`Contact Group' Muddles Through on Bosnia

THE five-power ``contact group'' has pleased no one by deciding on Saturday to tighten sanctions on the rump-Yugoslav union of Serbia and Montenegro in response to Bosnian Serb rejection of the latest Bosnia-Herzegovina peace plan.

The Muslim-led Bosnian government expressed disappointment yesterday that stronger action was not taken, but reaffirmed its unconditional acceptance of the contact group's peace proposal.

The Bosnian Serbs' main patron, President Slobodan Milosevic of Serbia, castigated his estranged prots for the new economic punishment to be exacted against the Serb-dominated remnant of former Yugoslavia.

And, in their initial reaction, the Bosnian Serbs threatened to break off all ties with the contact group.

Western diplomats and United Nations officials conceded that paramount in the decision of the United States, Russian, French, British, and German foreign ministers was preserving their tenuous unity, given ongoing, unresolved differences over taking harsher measures.
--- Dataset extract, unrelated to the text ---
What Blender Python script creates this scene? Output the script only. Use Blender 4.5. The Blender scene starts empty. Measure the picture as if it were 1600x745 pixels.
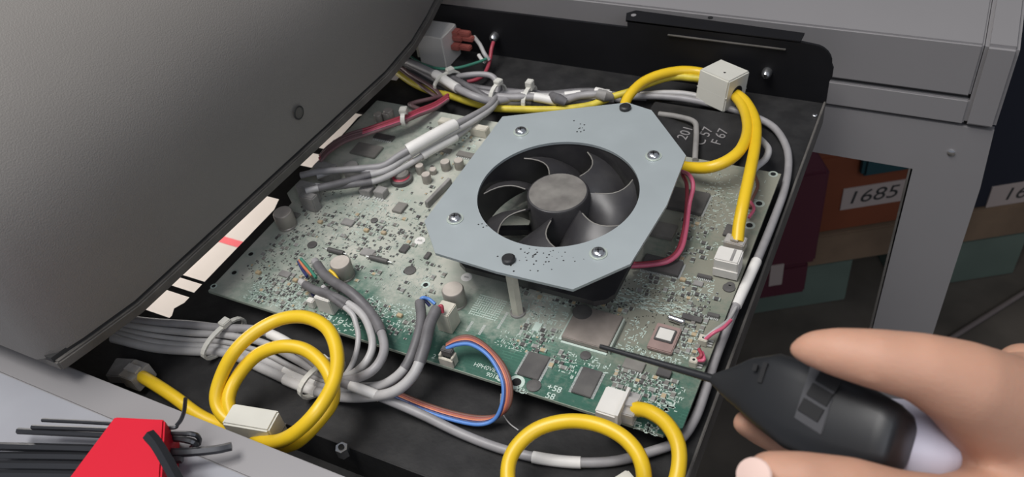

``In order to keep the solidarity of the contact group, they came up with a solution acceptable to the Russians and the Americans,'' says a Western diplomat.

As a result, the source said, Bosnia will remain adrift in a nether world of ``neither war nor peace,'' with low-intensity fighting adding daily to the toll of some 200,000 dead in 28 months of ethnic conflict.

A UN military official admitted: ``This is our muddle-through scenario.''

The contact group foreign ministers, meeting on Saturday in Geneva, agreed to tighten the UN sanctions imposed on rump Yugoslavia in May 1992 for sponsoring the Bosnian Serbs' ethnic-cleansing conquest of some 72 percent of Bosnia.

The group acted after the Bosnian Serbs persisted in refusing to accept unconditionally the peace plan to divide Bosnia roughly equally between them and the new Muslim-Croat federation.

The Bosnian Serbs would have to relinquish about one-third of their conquered territory and drop their goal of uniting with rump-Yugoslavia and rebel Serb-held areas of Croatia in a ``union of all Serb lands.''

The contact-group communique did not disclose precisely how the sanctions would be tightened in a new UN Security Council resolution; it left unanswered widespread doubts that any action would succeed in closing massive breaches of the trade and petroleum bans.

Belgrade's neighbors, especially Macedonia, have allowed fuel and other prohibited commodities to pour through their borders recently to make up for billions of dollars in losses attributed to the sanctions.

The contact group declined to act on other punitive steps it had threatened to take, including the expansion of UN- and NATO-enforced, heavy-weapons exclusion zones around Sarajevo and the Muslim-dominated eastern town of Gorazde.

The foreign ministers said only that they were requesting ``the finalization of planning'' for such a step and affirmed a vague ``commitment'' to strengthening the protection of Sarajevo, Gorazde, and four other Muslim towns declared UN ``safe areas.''

Finally, they repeated that, if the Bosnian Serbs continued to reject the peace plan, the UN Security Council would, as a ``last resort,'' grant the Bosnian government an exemption from a UN arms embargo imposed in 1991 on all six former Yugoslav republics.

Western diplomats and UN officials said the United States had pressed hard for the expansion of the weapons exclusion zones.

But, in addition to Russian opposition to further Western military involvement in Bosnia, the US also encountered resistance to the idea from Britain and France.

The two European powers are the largest contributors to the UN protection force (UNPROFOR) in Bosnia, and they worry that any precipitous military action could provoke retaliation against their troops by the Bosnian Serbs.

``The Americans have been quite extreme ... but they won't commit troops,'' says a senior UN military officer. ``It puts Americans in a very morally curious position, saying `We'll make the rules, you go do it. You get the body bags.' ''

The United States has also been the prime advocate for lifting the arms embargo off the Bosnian government.

France, Britain, and the UN hierarchy under UN Secretary-General Boutros Boutros-Ghali have said that UNPROFOR would have to be withdrawn from Bosnia if Western military involvement is stepped up or the arms embargo lifted.

Bosnian President Alija Izetbegovic said that there were ``positive elements'' in the contact group communique, including tighter UN sanctions and a reaffirmation of the inviolability of Bosnia's international borders.

But, he said, those factors were outweighed by ``negative elements,'' including the lack of harsher measures against the Bosnian Serbs and the contact group's failure to expressly threaten military action.

``Taken as a whole, it is below the expectations of our public,'' he said of the communique.

In a statement published by the state-controlled Belgrade daily Politika, President Milosevic said that Bosnian Serb leader Radovan Karadzic should accept the peace plan.

``It is not entirely just as far as the Serb side is concerned ... but without doubt, a compromise is necessary. Peace is more just than war, and life and wisdom must prevail over death and incessant destruction,'' he said.

Milosevic's statement reflected the pressure he is under to have the UN sanctions lifted.